De niño incluso creíste que ellos, tus maestros, eran seres de otro planeta, con una mente enciclopédica capaz de aclarar dudas al instante y una paciencia infinita que sólo alguna hiperquinesia lograba sacar de la zona de confort.
Junto a tu estatura, con los años también creció la admiración y el respeto por quienes se desdoblan frente a un aula, inician en las letras y números, y educan en saberes y valores.
Quizás a muchos de ellos le debemos nuestra profesión actual, por ese arte con que formaron nuestra vocación y guiaron nuestros pasos, como mismo mamá y papá nos tomaron de la mano para mostrarnos el mundo.
Llegaste a identificarte tanto con tus maestros que un buen día hasta te sorprendiste usando el dedo como puntero para encauzar el camino de otros que, como tú en el pasado, necesitan de la sapiencia del docente.
Y entonces descubriste que no eran seres de otro planeta, que sus conocimientos se sustentaban en su horas y horas de preparación, en la ingeniosa distribución del tiempo de casa, donde había espacio para estudio, trabajo, cuidar a la familia y ser horcón del hogar.
Que sus vidas no se matizaban perfectas, que también tenían pesares que quedaban detenidos a la entrada de aquel centro de saberes que conocías como escuela.

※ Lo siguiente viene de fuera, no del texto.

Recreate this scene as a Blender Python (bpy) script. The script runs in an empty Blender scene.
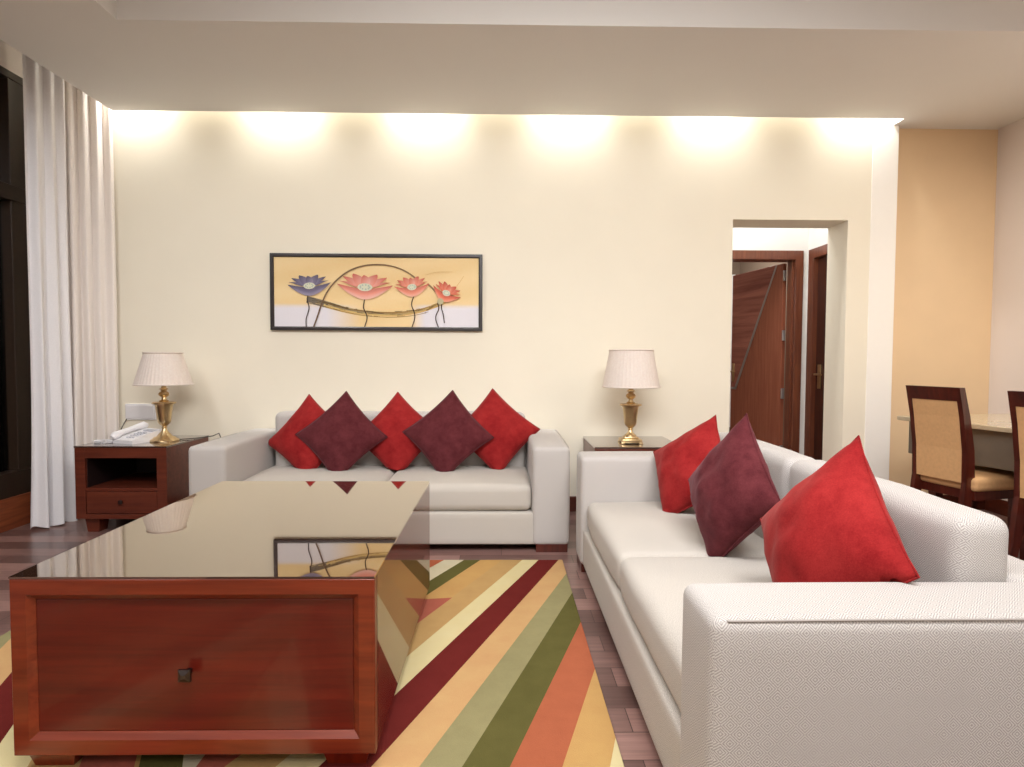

Y que, aunque frente al grupo parecieran invencibles, eran vulnerables.
Y entonces te convenciste que desde allí, desde el frente del aula, justamente se ve todo: al que las preocupaciones le sobrepasan, al que sufre alguna angustia, al que no le basta con una lección para captar el contenido, el que necesita de un abrazo.
También comprendiste que el proceso enseñanza-aprendizaje es bidireccional y de flujo constante, que el conocimiento está en constante construcción, y que el juego de roles de la infancia nos acompaña toda la vida.
Agradeces haberte atrevido como ellos a guiar caminos e inculcar con amor, y comprendes que las enseñanzas no las paga una moneda porque la mayor remuneración del docente radica en cuánto llega a impactar y transformar no solo la mente, sino el corazón del alumno.